■ Material provided:
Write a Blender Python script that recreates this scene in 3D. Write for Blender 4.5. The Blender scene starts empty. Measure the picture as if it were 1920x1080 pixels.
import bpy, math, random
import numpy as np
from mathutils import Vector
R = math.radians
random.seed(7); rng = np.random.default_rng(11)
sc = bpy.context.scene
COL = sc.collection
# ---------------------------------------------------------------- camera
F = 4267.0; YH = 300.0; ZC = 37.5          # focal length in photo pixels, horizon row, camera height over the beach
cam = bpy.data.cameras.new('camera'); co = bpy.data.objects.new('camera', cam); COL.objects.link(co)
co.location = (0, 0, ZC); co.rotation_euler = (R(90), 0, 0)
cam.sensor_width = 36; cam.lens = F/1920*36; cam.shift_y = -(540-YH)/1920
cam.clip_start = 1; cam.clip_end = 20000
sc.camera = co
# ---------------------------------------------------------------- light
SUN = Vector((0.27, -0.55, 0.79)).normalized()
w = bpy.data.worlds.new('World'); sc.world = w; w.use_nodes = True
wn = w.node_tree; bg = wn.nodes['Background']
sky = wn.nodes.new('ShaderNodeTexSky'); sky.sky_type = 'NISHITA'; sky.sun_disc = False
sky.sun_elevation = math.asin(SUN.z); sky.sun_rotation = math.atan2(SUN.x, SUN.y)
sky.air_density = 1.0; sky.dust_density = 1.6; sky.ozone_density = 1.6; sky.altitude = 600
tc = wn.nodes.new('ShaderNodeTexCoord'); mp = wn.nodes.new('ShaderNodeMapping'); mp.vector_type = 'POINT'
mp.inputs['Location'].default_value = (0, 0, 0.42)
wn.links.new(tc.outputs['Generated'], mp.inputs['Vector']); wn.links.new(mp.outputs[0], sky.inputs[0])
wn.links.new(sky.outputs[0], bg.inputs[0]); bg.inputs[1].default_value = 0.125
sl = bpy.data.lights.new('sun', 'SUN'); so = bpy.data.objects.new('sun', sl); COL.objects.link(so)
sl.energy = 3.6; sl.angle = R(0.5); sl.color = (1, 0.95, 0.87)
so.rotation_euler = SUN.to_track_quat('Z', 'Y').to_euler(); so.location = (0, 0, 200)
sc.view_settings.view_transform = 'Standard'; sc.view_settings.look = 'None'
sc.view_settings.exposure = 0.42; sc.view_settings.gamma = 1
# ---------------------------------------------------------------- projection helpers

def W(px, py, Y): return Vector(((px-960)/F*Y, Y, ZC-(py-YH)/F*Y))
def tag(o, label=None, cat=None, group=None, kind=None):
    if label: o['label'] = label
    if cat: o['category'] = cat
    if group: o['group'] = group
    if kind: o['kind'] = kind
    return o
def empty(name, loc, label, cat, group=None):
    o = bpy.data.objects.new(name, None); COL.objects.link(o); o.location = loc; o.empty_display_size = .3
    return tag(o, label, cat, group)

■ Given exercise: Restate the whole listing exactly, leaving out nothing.

■ Response to the task:
Write a Blender Python script that recreates this scene in 3D. Write for Blender 4.5. The Blender scene starts empty. Measure the picture as if it were 1920x1080 pixels.
import bpy, math, random
import numpy as np
from mathutils import Vector
R = math.radians
random.seed(7); rng = np.random.default_rng(11)
sc = bpy.context.scene
COL = sc.collection
# ---------------------------------------------------------------- camera
F = 4267.0; YH = 300.0; ZC = 37.5          # focal length in photo pixels, horizon row, camera height over the beach
cam = bpy.data.cameras.new('camera'); co = bpy.data.objects.new('camera', cam); COL.objects.link(co)
co.location = (0, 0, ZC); co.rotation_euler = (R(90), 0, 0)
cam.sensor_width = 36; cam.lens = F/1920*36; cam.shift_y = -(540-YH)/1920
cam.clip_start = 1; cam.clip_end = 20000
sc.camera = co
# ---------------------------------------------------------------- light
SUN = Vector((0.27, -0.55, 0.79)).normalized()
w = bpy.data.worlds.new('World'); sc.world = w; w.use_nodes = True
wn = w.node_tree; bg = wn.nodes['Background']
sky = wn.nodes.new('ShaderNodeTexSky'); sky.sky_type = 'NISHITA'; sky.sun_disc = False
sky.sun_elevation = math.asin(SUN.z); sky.sun_rotation = math.atan2(SUN.x, SUN.y)
sky.air_density = 1.0; sky.dust_density = 1.6; sky.ozone_density = 1.6; sky.altitude = 600
tc = wn.nodes.new('ShaderNodeTexCoord'); mp = wn.nodes.new('ShaderNodeMapping'); mp.vector_type = 'POINT'
mp.inputs['Location'].default_value = (0, 0, 0.42)
wn.links.new(tc.outputs['Generated'], mp.inputs['Vector']); wn.links.new(mp.outputs[0], sky.inputs[0])
wn.links.new(sky.outputs[0], bg.inputs[0]); bg.inputs[1].default_value = 0.125
sl = bpy.data.lights.new('sun', 'SUN'); so = bpy.data.objects.new('sun', sl); COL.objects.link(so)
sl.energy = 3.6; sl.angle = R(0.5); sl.color = (1, 0.95, 0.87)
so.rotation_euler = SUN.to_track_quat('Z', 'Y').to_euler(); so.location = (0, 0, 200)
sc.view_settings.view_transform = 'Standard'; sc.view_settings.look = 'None'
sc.view_settings.exposure = 0.42; sc.view_settings.gamma = 1
# ---------------------------------------------------------------- projection helpers

def W(px, py, Y): return Vector(((px-960)/F*Y, Y, ZC-(py-YH)/F*Y))
def tag(o, label=None, cat=None, group=None, kind=None):
    if label: o['label'] = label
    if cat: o['category'] = cat
    if group: o['group'] = group
    if kind: o['kind'] = kind
    return o
def empty(name, loc, label, cat, group=None):
    o = bpy.data.objects.new(name, None); COL.objects.link(o); o.location = loc; o.empty_display_size = .3
    return tag(o, label, cat, group)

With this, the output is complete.